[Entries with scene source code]
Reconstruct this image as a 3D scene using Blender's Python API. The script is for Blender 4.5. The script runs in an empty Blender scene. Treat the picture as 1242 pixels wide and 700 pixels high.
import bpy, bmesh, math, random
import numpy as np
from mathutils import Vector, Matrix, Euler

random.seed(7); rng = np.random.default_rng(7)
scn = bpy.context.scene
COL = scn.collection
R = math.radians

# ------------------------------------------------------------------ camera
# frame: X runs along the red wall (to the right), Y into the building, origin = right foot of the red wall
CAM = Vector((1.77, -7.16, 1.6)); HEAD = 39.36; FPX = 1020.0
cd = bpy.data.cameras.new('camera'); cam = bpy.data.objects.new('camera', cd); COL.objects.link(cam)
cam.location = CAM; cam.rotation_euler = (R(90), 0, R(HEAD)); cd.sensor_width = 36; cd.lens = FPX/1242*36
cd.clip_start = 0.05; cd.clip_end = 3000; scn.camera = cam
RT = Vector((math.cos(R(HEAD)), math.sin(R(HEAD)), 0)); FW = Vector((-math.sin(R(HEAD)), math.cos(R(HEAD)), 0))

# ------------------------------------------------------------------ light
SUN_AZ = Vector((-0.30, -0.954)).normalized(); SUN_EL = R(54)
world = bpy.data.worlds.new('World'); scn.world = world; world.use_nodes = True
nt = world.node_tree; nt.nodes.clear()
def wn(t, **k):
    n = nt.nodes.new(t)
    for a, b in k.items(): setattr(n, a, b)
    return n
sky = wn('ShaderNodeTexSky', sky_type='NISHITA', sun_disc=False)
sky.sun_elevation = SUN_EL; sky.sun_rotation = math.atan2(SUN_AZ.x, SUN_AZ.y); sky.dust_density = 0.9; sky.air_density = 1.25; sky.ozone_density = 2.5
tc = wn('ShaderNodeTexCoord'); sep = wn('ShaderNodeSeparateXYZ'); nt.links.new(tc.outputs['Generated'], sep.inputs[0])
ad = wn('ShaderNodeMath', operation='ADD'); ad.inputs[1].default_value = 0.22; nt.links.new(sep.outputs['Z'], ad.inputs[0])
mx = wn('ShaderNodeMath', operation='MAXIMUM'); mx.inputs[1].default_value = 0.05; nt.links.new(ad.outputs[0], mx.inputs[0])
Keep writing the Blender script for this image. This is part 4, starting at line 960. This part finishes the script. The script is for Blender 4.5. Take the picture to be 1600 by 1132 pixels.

■ Objective: In the listing above, please print only the lines from the first one to the line where "mx = wn('ShaderNodeMath', operation='MAXIMUM');" appears, exactly as written, both of those lines included.

■ Solution:
Reconstruct this image as a 3D scene using Blender's Python API. The script is for Blender 4.5. The script runs in an empty Blender scene. Treat the picture as 1242 pixels wide and 700 pixels high.
import bpy, bmesh, math, random
import numpy as np
from mathutils import Vector, Matrix, Euler

random.seed(7); rng = np.random.default_rng(7)
scn = bpy.context.scene
COL = scn.collection
R = math.radians

# ------------------------------------------------------------------ camera
# frame: X runs along the red wall (to the right), Y into the building, origin = right foot of the red wall
CAM = Vector((1.77, -7.16, 1.6)); HEAD = 39.36; FPX = 1020.0
cd = bpy.data.cameras.new('camera'); cam = bpy.data.objects.new('camera', cd); COL.objects.link(cam)
cam.location = CAM; cam.rotation_euler = (R(90), 0, R(HEAD)); cd.sensor_width = 36; cd.lens = FPX/1242*36
cd.clip_start = 0.05; cd.clip_end = 3000; scn.camera = cam
RT = Vector((math.cos(R(HEAD)), math.sin(R(HEAD)), 0)); FW = Vector((-math.sin(R(HEAD)), math.cos(R(HEAD)), 0))

# ------------------------------------------------------------------ light
SUN_AZ = Vector((-0.30, -0.954)).normalized(); SUN_EL = R(54)
world = bpy.data.worlds.new('World'); scn.world = world; world.use_nodes = True
nt = world.node_tree; nt.nodes.clear()
def wn(t, **k):
    n = nt.nodes.new(t)
    for a, b in k.items(): setattr(n, a, b)
    return n
sky = wn('ShaderNodeTexSky', sky_type='NISHITA', sun_disc=False)
sky.sun_elevation = SUN_EL; sky.sun_rotation = math.atan2(SUN_AZ.x, SUN_AZ.y); sky.dust_density = 0.9; sky.air_density = 1.25; sky.ozone_density = 2.5
tc = wn('ShaderNodeTexCoord'); sep = wn('ShaderNodeSeparateXYZ'); nt.links.new(tc.outputs['Generated'], sep.inputs[0])
ad = wn('ShaderNodeMath', operation='ADD'); ad.inputs[1].default_value = 0.22; nt.links.new(sep.outputs['Z'], ad.inputs[0])
mx = wn('ShaderNodeMath', operation='MAXIMUM'); mx.inputs[1].default_value = 0.05; nt.links.new(ad.outputs[0], mx.inputs[0])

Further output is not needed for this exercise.